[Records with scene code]
>> Begin
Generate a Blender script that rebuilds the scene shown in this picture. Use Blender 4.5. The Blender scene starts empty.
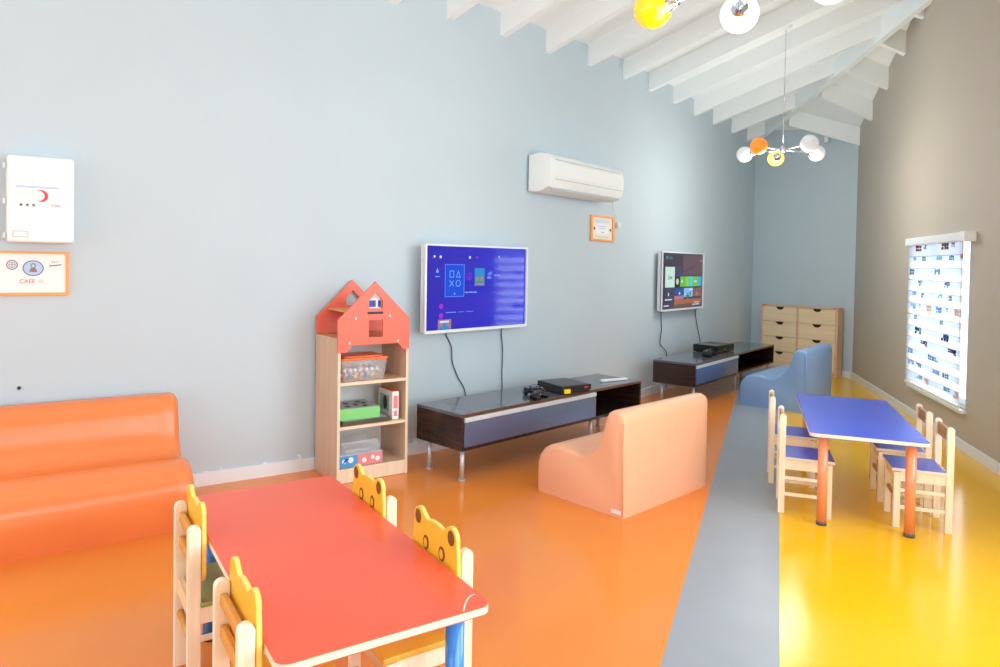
import bpy, bmesh, math, random
from math import sin, cos, pi, radians
from mathutils import Vector, Matrix
random.seed(7)
SC = bpy.context.scene
COL = SC.collection
V = Vector

# ---------------------------------------------------------------- camera
F_PX, PITCH, ROLL, YAW = 684.3, 0.0228, 0.0158, -1.0131
EYE = V((3.8158, 0.0, 1.2))
fw = V((sin(YAW)*cos(PITCH), cos(YAW)*cos(PITCH), -sin(PITCH)))
rt = V((cos(YAW), -sin(YAW), 0))
up = rt.cross(fw)
r2 = rt*cos(ROLL) + up*sin(ROLL)
u2 = -rt*sin(ROLL) + up*cos(ROLL)
cd = bpy.data.cameras.new('camera'); cam = bpy.data.objects.new('camera', cd); COL.objects.link(cam)
cd.sensor_fit = 'HORIZONTAL'; cd.sensor_width = 36; cd.lens = F_PX/1000*36
cd.shift_x = (500-474.46)/1000; cd.shift_y = -(333.5-279.25)/1000
cd.clip_start = 0.02
M = Matrix((r2, u2, -fw)).transposed().to_4x4(); M.translation = EYE
cam.matrix_world = M
SC.camera = cam

# ---------------------------------------------------------------- materials
def srgb(c):
    return tuple((x/12.92 if x <= .04045 else ((x+.055)/1.055)**2.4) for x in [v/255 for v in c])
def mat(name, rgb, rough=.5, metal=0., noise=.03, nscale=6., bump=0., bscale=60., coat=0., emis=None, estr=0., trans=0., spec=.5, sub=0., alpha=1.):
    m = bpy.data.materials.new(name); m.use_nodes = True
    nt = m.node_tree; b = nt.nodes['Principled BSDF']; N = nt.nodes.new; L = nt.links.new
    c = srgb(rgb)
    if noise:
        tc = N('ShaderNodeTexCoord'); nz = N('ShaderNodeTexNoise'); nz.inputs['Scale'].default_value = nscale; nz.inputs['Detail'].default_value = 4
        L(tc.outputs['Object'], nz.inputs['Vector'])
        rp = N('ShaderNodeValToRGB'); rp.color_ramp.elements[0].position = .3; rp.color_ramp.elements[1].position = .7
        rp.color_ramp.elements[0].color = tuple(x*(1-noise) for x in c)+(1,); rp.color_ramp.elements[1].color = tuple(min(1, x*(1+noise)) for x in c)+(1,)
        L(nz.outputs['Fac'], rp.inputs['Fac']); L(rp.outputs['Color'], b.inputs['Base Color'])
    else:
        b.inputs['Base Color'].default_value = c+(1,)
    b.inputs['Roughness'].default_value = rough; b.inputs['Metallic'].default_value = metal
    b.inputs['Specular IOR Level'].default_value = spec
    b.inputs['Coat Weight'].default_value = coat; b.inputs['Coat Roughness'].default_value = .08
    b.inputs['Transmission Weight'].default_value = trans
    b.inputs['Alpha'].default_value = alpha
    if emis: b.inputs['Emission Color'].default_value = srgb(emis)+(1,); b.inputs['Emission Strength'].default_value = estr
    if bump:
        tc = N('ShaderNodeTexCoord'); nz = N('ShaderNodeTexNoise'); nz.inputs['Scale'].default_value = bscale
        L(tc.outputs['Object'], nz.inputs['Vector']); bp = N('ShaderNodeBump'); bp.inputs['Strength'].default_value = bump; bp.inputs['Distance'].default_value = .005
        L(nz.outputs['Fac'], bp.inputs['Height']); L(bp.outputs['Normal'], b.inputs['Normal'])
    return m
def wood(name, rgb, rgb2, rough=.4, axis=2, scale=5., stretch=12.):
    m = bpy.data.materials.new(name); m.use_nodes = True
    nt = m.node_tree; b = nt.nodes['Principled BSDF']; N = nt.nodes.new; L = nt.links.new
    tc = N('ShaderNodeTexCoord'); mp = N('ShaderNodeMapping'); s = [scale*stretch]*3; s[axis] = scale*.6
    mp.inputs['Scale'].default_value = s
    nz = N('ShaderNodeTexNoise'); nz.inputs['Scale'].default_value = 1.; nz.inputs['Detail'].default_value = 5; nz.inputs['Distortion'].default_value = .6
    L(tc.outputs['Object'], mp.inputs['Vector']); L(mp.outputs['Vector'], nz.inputs['Vector'])
    rp = N('ShaderNodeValToRGB'); rp.color_ramp.elements[0].position = .35; rp.color_ramp.elements[1].position = .7
    rp.color_ramp.elements[0].color = srgb(rgb2)+(1,); rp.color_ramp.elements[1].color = srgb(rgb)+(1,)
    L(nz.outputs['Fac'], rp.inputs['Fac']); L(rp.outputs['Color'], b.inputs['Base Color'])
    b.inputs['Roughness'].default_value = rough
    return m
def glow(name, rgb, s, rough=.15, base=(8, 8, 10), spec=.5):
    return mat(name, base, rough=rough, noise=0, emis=rgb, estr=s, spec=spec)

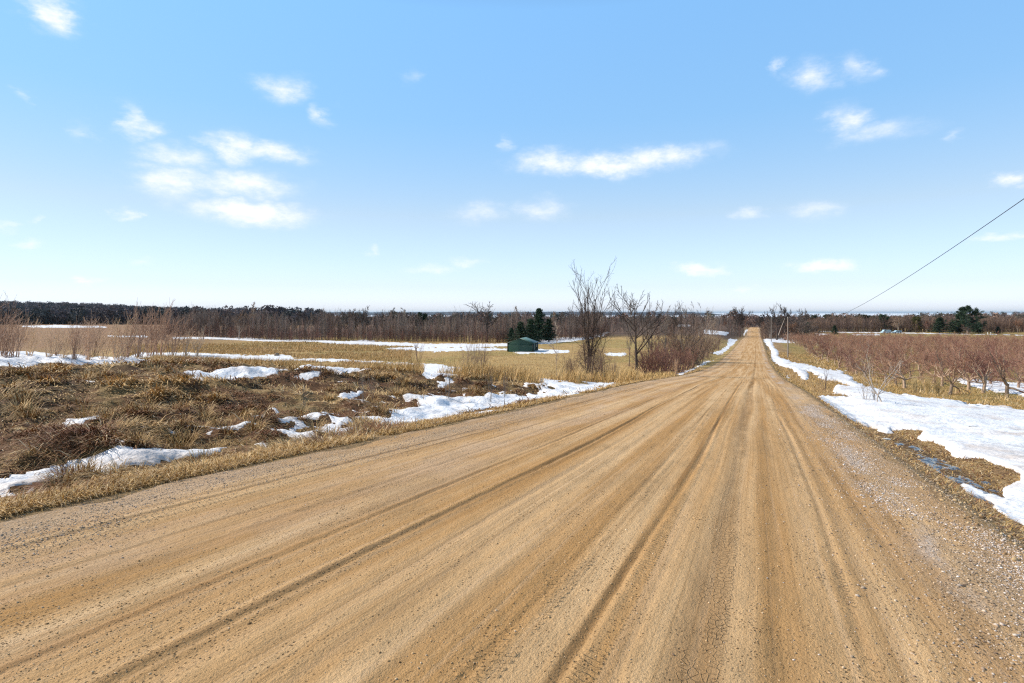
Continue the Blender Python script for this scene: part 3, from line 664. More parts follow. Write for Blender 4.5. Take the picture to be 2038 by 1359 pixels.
>> End
- **Exercise goal**
Any pictures should be dropped; transcribe the rest of the records above exactly.

- **Final result**
Generate a Blender script that rebuilds the scene shown in this picture. Use Blender 4.5. The Blender scene starts empty.
import bpy, bmesh, math, random
from math import sin, cos, pi, radians
from mathutils import Vector, Matrix
random.seed(7)
SC = bpy.context.scene
COL = SC.collection
V = Vector

# ---------------------------------------------------------------- camera
F_PX, PITCH, ROLL, YAW = 684.3, 0.0228, 0.0158, -1.0131
EYE = V((3.8158, 0.0, 1.2))
fw = V((sin(YAW)*cos(PITCH), cos(YAW)*cos(PITCH), -sin(PITCH)))
rt = V((cos(YAW), -sin(YAW), 0))
up = rt.cross(fw)
r2 = rt*cos(ROLL) + up*sin(ROLL)
u2 = -rt*sin(ROLL) + up*cos(ROLL)
cd = bpy.data.cameras.new('camera'); cam = bpy.data.objects.new('camera', cd); COL.objects.link(cam)
cd.sensor_fit = 'HORIZONTAL'; cd.sensor_width = 36; cd.lens = F_PX/1000*36
cd.shift_x = (500-474.46)/1000; cd.shift_y = -(333.5-279.25)/1000
cd.clip_start = 0.02
M = Matrix((r2, u2, -fw)).transposed().to_4x4(); M.translation = EYE
cam.matrix_world = M
SC.camera = cam

# ---------------------------------------------------------------- materials
def srgb(c):
    return tuple((x/12.92 if x <= .04045 else ((x+.055)/1.055)**2.4) for x in [v/255 for v in c])
def mat(name, rgb, rough=.5, metal=0., noise=.03, nscale=6., bump=0., bscale=60., coat=0., emis=None, estr=0., trans=0., spec=.5, sub=0., alpha=1.):
    m = bpy.data.materials.new(name); m.use_nodes = True
    nt = m.node_tree; b = nt.nodes['Principled BSDF']; N = nt.nodes.new; L = nt.links.new
    c = srgb(rgb)
    if noise:
        tc = N('ShaderNodeTexCoord'); nz = N('ShaderNodeTexNoise'); nz.inputs['Scale'].default_value = nscale; nz.inputs['Detail'].default_value = 4
        L(tc.outputs['Object'], nz.inputs['Vector'])
        rp = N('ShaderNodeValToRGB'); rp.color_ramp.elements[0].position = .3; rp.color_ramp.elements[1].position = .7
        rp.color_ramp.elements[0].color = tuple(x*(1-noise) for x in c)+(1,); rp.color_ramp.elements[1].color = tuple(min(1, x*(1+noise)) for x in c)+(1,)
        L(nz.outputs['Fac'], rp.inputs['Fac']); L(rp.outputs['Color'], b.inputs['Base Color'])
    else:
        b.inputs['Base Color'].default_value = c+(1,)
    b.inputs['Roughness'].default_value = rough; b.inputs['Metallic'].default_value = metal
    b.inputs['Specular IOR Level'].default_value = spec
    b.inputs['Coat Weight'].default_value = coat; b.inputs['Coat Roughness'].default_value = .08
    b.inputs['Transmission Weight'].default_value = trans
    b.inputs['Alpha'].default_value = alpha
    if emis: b.inputs['Emission Color'].default_value = srgb(emis)+(1,); b.inputs['Emission Strength'].default_value = estr
    if bump:
        tc = N('ShaderNodeTexCoord'); nz = N('ShaderNodeTexNoise'); nz.inputs['Scale'].default_value = bscale
        L(tc.outputs['Object'], nz.inputs['Vector']); bp = N('ShaderNodeBump'); bp.inputs['Strength'].default_value = bump; bp.inputs['Distance'].default_value = .005
        L(nz.outputs['Fac'], bp.inputs['Height']); L(bp.outputs['Normal'], b.inputs['Normal'])
    return m
def wood(name, rgb, rgb2, rough=.4, axis=2, scale=5., stretch=12.):
    m = bpy.data.materials.new(name); m.use_nodes = True
    nt = m.node_tree; b = nt.nodes['Principled BSDF']; N = nt.nodes.new; L = nt.links.new
    tc = N('ShaderNodeTexCoord'); mp = N('ShaderNodeMapping'); s = [scale*stretch]*3; s[axis] = scale*.6
    mp.inputs['Scale'].default_value = s
    nz = N('ShaderNodeTexNoise'); nz.inputs['Scale'].default_value = 1.; nz.inputs['Detail'].default_value = 5; nz.inputs['Distortion'].default_value = .6
    L(tc.outputs['Object'], mp.inputs['Vector']); L(mp.outputs['Vector'], nz.inputs['Vector'])
    rp = N('ShaderNodeValToRGB'); rp.color_ramp.elements[0].position = .35; rp.color_ramp.elements[1].position = .7
    rp.color_ramp.elements[0].color = srgb(rgb2)+(1,); rp.color_ramp.elements[1].color = srgb(rgb)+(1,)
    L(nz.outputs['Fac'], rp.inputs['Fac']); L(rp.outputs['Color'], b.inputs['Base Color'])
    b.inputs['Roughness'].default_value = rough
    return m
def glow(name, rgb, s, rough=.15, base=(8, 8, 10), spec=.5):
    return mat(name, base, rough=rough, noise=0, emis=rgb, estr=s, spec=spec)

Continue the Blender Python script for this scene: part 3, from line 664. More parts follow. Write for Blender 4.5. Take the picture to be 2038 by 1359 pixels.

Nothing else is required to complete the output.